PRINTABLE PAGE

Vatican's New Pedophile Plan Upsets Victims

By Stan Finger
Originally published in The Wichita Eagle, January 14, 2002

Victims of clergy sexual abuse are troubled by new Vatican guidelines that call for priests accused of pedophilia to be tried in secret, newly created ecclesiastical courts. Victims of clergy sexual abuse are troubled by new Vatican guidelines that call for priests accused of pedophilia to be tried in secret, newly created ecclesiastical courts.

Church officials said the trials are intended to be in addition to criminal or civil trials -- not in place of them, a Wichita diocesan official said.

But the guidelines, made public last week, do not require the notification of law enforcement or social service officials.

"It's more of the same," said David Clohessy, national director of the Survivors Network of those Abused by Priests, a nonprofit organization based in Chicago.

"There's nothing in there about the need or obligation, legal or moral, to report this to civil authorities, which in our view is a critical component.

"That's very, very troublesome," he said. "In general, you have to be suspicious."

The issue is fresh in the minds of Catholics in the Diocese of Wichita because a former priest pleaded guilty last spring to molesting four boys at St. Mary's Catholic Church in Newton in the mid-1980s. Robert K. Larson is serving a three- to 10-year sentence in Lansing.

The Rev. John Lanzrath, chancellor of the Catholic Diocese of Wichita, said the Vatican's new guidelines are not an attempt to quash attention paid to an issue that has proven morally embarrassing and costly.

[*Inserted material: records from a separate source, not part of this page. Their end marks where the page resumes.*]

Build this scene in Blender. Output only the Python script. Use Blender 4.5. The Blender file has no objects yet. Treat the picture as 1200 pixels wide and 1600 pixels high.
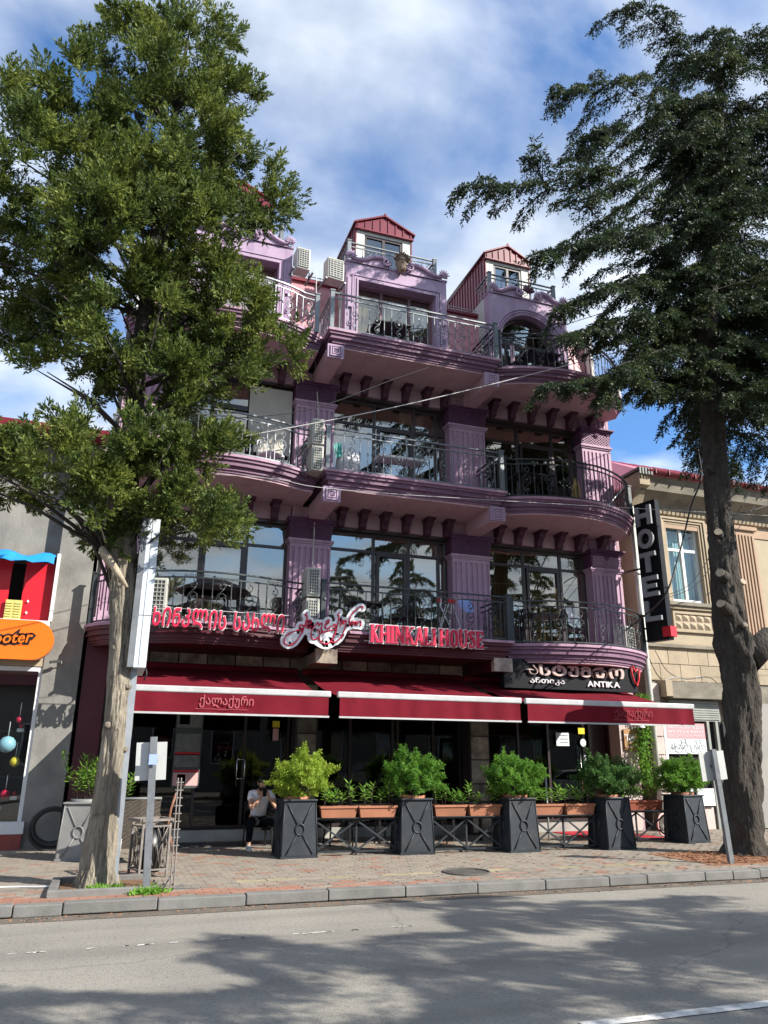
import bpy, bmesh, math, random
import numpy as np
from mathutils import Vector, Matrix, Euler
S = bpy.context.scene
C = S.collection
R = math.radians
rng = np.random.default_rng(7)
random.seed(7)

# ------------------------------------------------------------------ camera
def cam_ray(x, up, pitch, psi):
    cp, sp, s, co = math.cos(pitch), math.sin(pitch), math.sin(psi), math.cos(psi)
    d = cp - up * sp; z = sp + up * cp
    return Vector((x * co + d * s, -x * s + d * co, z))
CF, CP, CR, CS = 1193.1, 0.316, 0.006, 0.334
fw = cam_ray(0, 0, CP, CS).normalized()
rt0 = (cam_ray(1, 0, CP, CS) - cam_ray(0, 0, CP, CS)).normalized()
up0 = (cam_ray(0, 1, CP, CS) - cam_ray(0, 0, CP, CS)).normalized()
rt = rt0 * math.cos(CR) + up0 * math.sin(CR)
up = rt.cross(fw).normalized()
cam = bpy.data.cameras.new('camera'); co_ = bpy.data.objects.new('camera', cam); C.objects.link(co_)
m = Matrix((rt.normalized(), up, -fw)).transposed().to_4x4(); m.translation = Vector((0, 0, 1.62))
co_.matrix_world = m
cam.sensor_fit = 'VERTICAL'; cam.sensor_height = 36; cam.lens = CF / 1600 * 36
cam.clip_end = 2000; cam.clip_start = 0.05
S.camera = co_

# ------------------------------------------------------------------ light
SUN = Vector((0.73, -0.68, math.tan(R(34)))).normalized()
w = bpy.data.worlds.new('World'); S.world = w; w.use_nodes = True
N, L = w.node_tree.nodes, w.node_tree.links
N.clear()
out = N.new('ShaderNodeOutputWorld'); bg = N.new('ShaderNodeBackground')
sky = N.new('ShaderNodeTexSky'); sky.sky_type = 'NISHITA'; sky.sun_disc = False
sky.sun_elevation = math.asin(SUN.z); sky.sun_rotation = math.atan2(SUN.x, SUN.y)
sky.air_density = 1.0; sky.dust_density = 0.6; sky.ozone_density = 2.0
tc = N.new('ShaderNodeTexCoord'); sp = N.new('ShaderNodeSeparateXYZ'); L.new(tc.outputs['Generated'], sp.inputs[0])
# clouds lie on a layer high above: direction / (z + k)
ad = N.new('ShaderNodeMath'); ad.operation = 'ADD'; ad.inputs[1].default_value = 0.22
mx = N.new('ShaderNodeMath'); mx.operation = 'MAXIMUM'; mx.inputs[1].default_value = 0.0
L.new(sp.outputs['Z'], mx.inputs[0]); L.new(mx.outputs[0], ad.inputs[0])
dv = N.new('ShaderNodeVectorMath'); dv.operation = 'DIVIDE'
cb = N.new('ShaderNodeCombineXYZ')
for i in range(3): L.new(ad.outputs[0], cb.inputs[i])
L.new(tc.outputs['Generated'], dv.inputs[0]); L.new(cb.outputs[0], dv.inputs[1])
mp = N.new('ShaderNodeMapping'); mp.inputs['Location'].default_value = (3.1, 1.7, 0.0); mp.inputs['Scale'].default_value = (1.0, 1.25, 0.0)
L.new(dv.outputs[0], mp.inputs[0])
nz = N.new('ShaderNodeTexNoise'); nz.inputs['Scale'].default_value = 2.1; nz.inputs['Detail'].default_value = 7; nz.inputs['Roughness'].default_value = 0.5; nz.inputs['Distortion'].default_value = 0.25
L.new(mp.outputs[0], nz.inputs['Vector'])
cr = N.new('ShaderNodeValToRGB'); cr.color_ramp.elements[0].position = 0.33; cr.color_ramp.elements[1].position = 0.54
cr.color_ramp.elements[0].color = (0, 0, 0, 1); cr.color_ramp.elements[1].color = (.92, .92, .92, 1)
L.new(nz.outputs['Fac'], cr.inputs[0])
nz2 = N.new('ShaderNodeTexNoise'); nz2.inputs['Scale'].default_value = 4.5; nz2.inputs['Detail'].default_value = 6
L.new(mp.outputs[0], nz2.inputs['Vector'])
cc = N.new('ShaderNodeValToRGB'); cc.color_ramp.elements[0].position = .35; cc.color_ramp.elements[1].position = .68
cc.color_ramp.elements[0].color = (2.9, 3.45, 4.3, 1); cc.color_ramp.elements[1].color = (6.2, 6.6, 7.2, 1)
L.new(nz2.outputs['Fac'], cc.inputs[0])
mix = N.new('ShaderNodeMix'); mix.data_type = 'RGBA'
L.new(cr.outputs[0], mix.inputs[0])
hsv = N.new('ShaderNodeMix'); hsv.data_type = 'RGBA'; hsv.blend_type = 'MULTIPLY'; hsv.inputs[0].default_value = 1; hsv.inputs[7].default_value = (0.72, 1.04, 1.34, 1)
L.new(sky.outputs[0], hsv.inputs[6])
L.new(hsv.outputs[2], mix.inputs[6]); L.new(cc.outputs[0], mix.inputs[7])
L.new(mix.outputs[2], bg.inputs['Color']); bg.inputs['Strength'].default_value = 0.095
L.new(bg.outputs[0], out.inputs[0])
sl = bpy.data.lights.new('sun', 'SUN'); sl.energy = 4.2; sl.angle = R(0.3); sl.color = (1.0, 0.95, 0.86)
so = bpy.data.objects.new('sun', sl); C.objects.link(so); so.rotation_euler = SUN.to_track_quat('Z', 'Y').to_euler()
S.view_settings.view_transform = 'Standard'; S.view_settings.look = 'None'
S.view_settings.exposure = 1.05; S.view_settings.gamma = 1; S.view_settings.use_curve_mapping = False
S.render.engine = 'CYCLES'
S.cycles.max_bounces = 6; S.cycles.transparent_max_bounces = 10; S.cycles.caustics_reflective = False; S.cycles.caustics_refractive = False

# ------------------------------------------------------------------ materials
MATS = {}
def mat(name, col, col2=None, sc=3.0, rough=.7, metal=0, bump=0, bsc=30, det=5, spec=.5, rnd=0, coat=0, lo=.35, hi=.65, stretch=None, dirt=None):
    """base colour mixed by noise between col and col2; fine relief; optional per-object value change; optional dirt colour in blotches"""
    mt = bpy.data.materials.new(name); mt.use_nodes = True
    n, l = mt.node_tree.nodes, mt.node_tree.links
    b = n['Principled BSDF']; b.inputs['Roughness'].default_value = rough; b.inputs['Metallic'].default_value = metal
    b.inputs['Specular IOR Level'].default_value = spec; b.inputs['Coat Weight'].default_value = coat
    g = n.new('ShaderNodeNewGeometry')
    vec = g.outputs['Position']
    if stretch:
        mpp = n.new('ShaderNodeMapping'); mpp.inputs['Scale'].default_value = stretch; l.new(vec, mpp.inputs[0]); vec = mpp.outputs[0]
    src = None
    if col2 is not None:
        t = n.new('ShaderNodeTexNoise'); t.inputs['Scale'].default_value = sc; t.inputs['Detail'].default_value = det; t.inputs['Roughness'].default_value = .62
        l.new(vec, t.inputs['Vector'])
        r = n.new('ShaderNodeValToRGB'); r.color_ramp.elements[0].position = lo; r.color_ramp.elements[1].position = hi
        r.color_ramp.elements[0].color = (*col, 1); r.color_ramp.elements[1].color = (*col2, 1)
        l.new(t.outputs['Fac'], r.inputs[0]); src = r.outputs[0]
    else:
        q = n.new('ShaderNodeRGB'); q.outputs[0].default_value = (*col, 1); src = q.outputs[0]
    if dirt:
        t = n.new('ShaderNodeTexNoise'); t.inputs['Scale'].default_value = dirt[1]; t.inputs['Detail'].default_value = 8; t.inputs['Roughness'].default_value = .7
        dmp = n.new('ShaderNodeMapping'); dmp.inputs['Scale'].default_value = (2.2, 2.2, .45) if len(dirt) > 4 else (1, 1, 1); l.new(g.outputs['Position'], dmp.inputs[0]); l.new(dmp.outputs[0], t.inputs['Vector'])
        mr = n.new('ShaderNodeMapRange'); mr.inputs[1].default_value = dirt[2]; mr.inputs[2].default_value = dirt[2] + .2; mr.inputs[4].default_value = dirt[3]
        l.new(t.outputs['Fac'], mr.inputs[0])
        mm = n.new('ShaderNodeMix'); mm.data_type = 'RGBA'; l.new(mr.outputs[0], mm.inputs[0]); l.new(src, mm.inputs[6]); mm.inputs[7].default_value = (*dirt[0], 1)
        src = mm.outputs[2]
    if rnd:
        oi = n.new('ShaderNodeObjectInfo'); hs = n.new('ShaderNodeHueSaturation')
        mr = n.new('ShaderNodeMapRange'); mr.inputs[3].default_value = 1 - rnd; mr.inputs[4].default_value = 1 + rnd
        l.new(oi.outputs['Random'], mr.inputs[0]); l.new(mr.outputs[0], hs.inputs['Value']); l.new(src, hs.inputs['Color']); src = hs.outputs[0]
    l.new(src, b.inputs['Base Color'])
    if bump:
        t = n.new('ShaderNodeTexNoise'); t.inputs['Scale'].default_value = bsc; t.inputs['Detail'].default_value = 4
        l.new(vec, t.inputs['Vector'])
        bp = n.new('ShaderNodeBump'); bp.inputs['Strength'].default_value = 1; bp.inputs['Distance'].default_value = bump
        l.new(t.outputs['Fac'], bp.inputs['Height']); l.new(bp.outputs[0], b.inputs['Normal'])
    MATS[name] = mt
    return mt
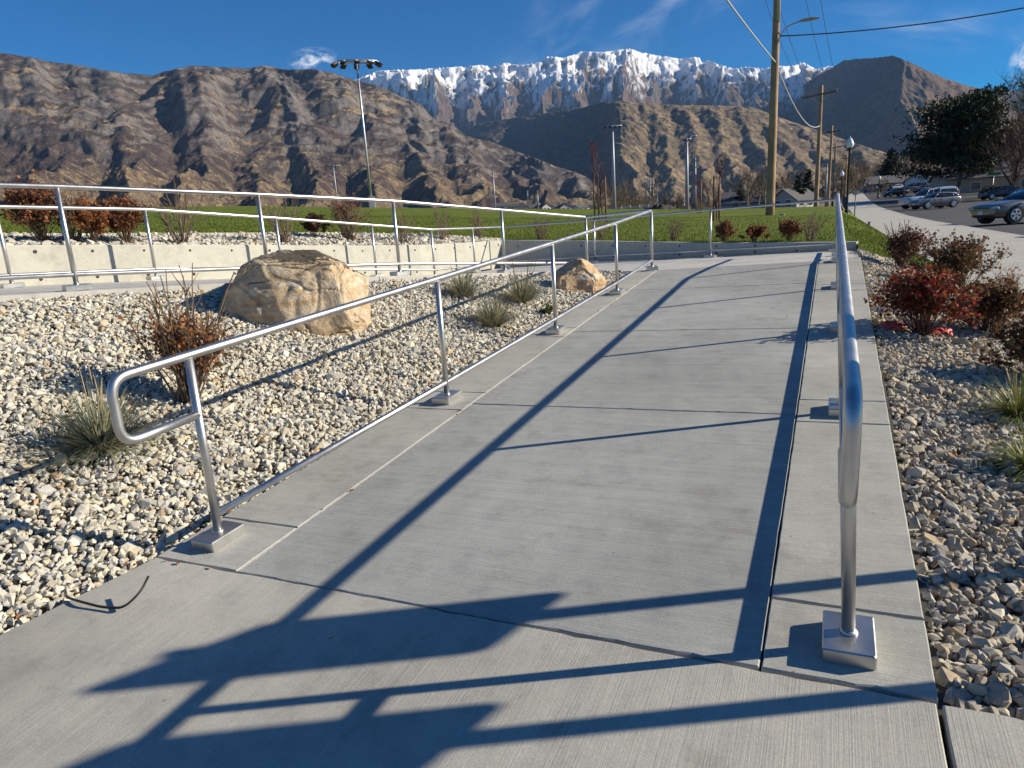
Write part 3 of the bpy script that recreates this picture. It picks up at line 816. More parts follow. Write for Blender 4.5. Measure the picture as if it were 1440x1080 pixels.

National experts on clergy sexual abuse estimate the Catholic Church has paid out more than $1 billion in lawsuit settlements linked to sexual abuse since the mid-1980s.

"The attempt from Rome is to highlight pedophilia as one of the gravest offenses that a priest can commit," Lanzrath said.

"It is trying to make the issue more aware to people that the Vatican wants to be informed and involved in investigations … that are taking place throughout the world."

The new norms require local bishops to report probable cases of clerical sexual abuse against minors to the Vatican's Congregation for the Doctrine of the Faith. The case would then be handled by a tribunal of priests, either within the diocese or in Rome.

Pedophile cases would be subject to pontifical secrecy, which means they would be handled in strict confidentiality. Victims must make their accusations within 10 years after turning 18, under the guidelines.

The U.S. Conference of Catholic Bishops confirmed that the policy asking local dioceses to set up their own policies for dealing with sexual abuse cases, adopted in America in 1994, is still in place, Lanzrath said.

The newest guidelines highlight how seriously the Vatican takes the issue and lay the framework for how cases will be reviewed.

"We don't see in this any change that's necessary in terms of our regular diocesan policy," Lanzrath said, adding that the new directive "is really giving a greater awareness of how grave this offense is."

But it has already drawn sharp criticism from victims and support groups for those who have been abused by priests.

Experience has shown that most childhood sexual abuse victims are not able to begin dealing with the trauma of their abuse until they are in their 30s or 40s, Clohessy said, so the Vatican's statute of limitations would largely silence reports.

Asking a young boy who has been molested by a priest to testify about the abuse in front of other priests is ridiculous, said Paul Schwartz, one of Larson's victims.

"How can you expect a 12-year-old boy … who has had something as horrific as this happen to him, to go right back to the entity that is hurting him to report it?" Schwartz asked.

"You can't."

The Wichita diocese last year paid an undisclosed amount of money to Schwartz and the other three men Larson admitted molesting in Newton. The men came forward after several other men told The Wichita Eagle in the summer of 2000 that Larson had molested them.

The cumulative claims painted a pattern of abuse that stretched out over many years in several parishes he led and positions he held while serving as a priest in the diocese. Larson was removed from the diocese in 1988, sent out of state for treatment and stripped of his title and duties as a priest.

The diocese reworked its sexual abuse policy to include notifying parishes when cases are reported, and it now specifies how incidents are to be reported in accordance with Kansas law.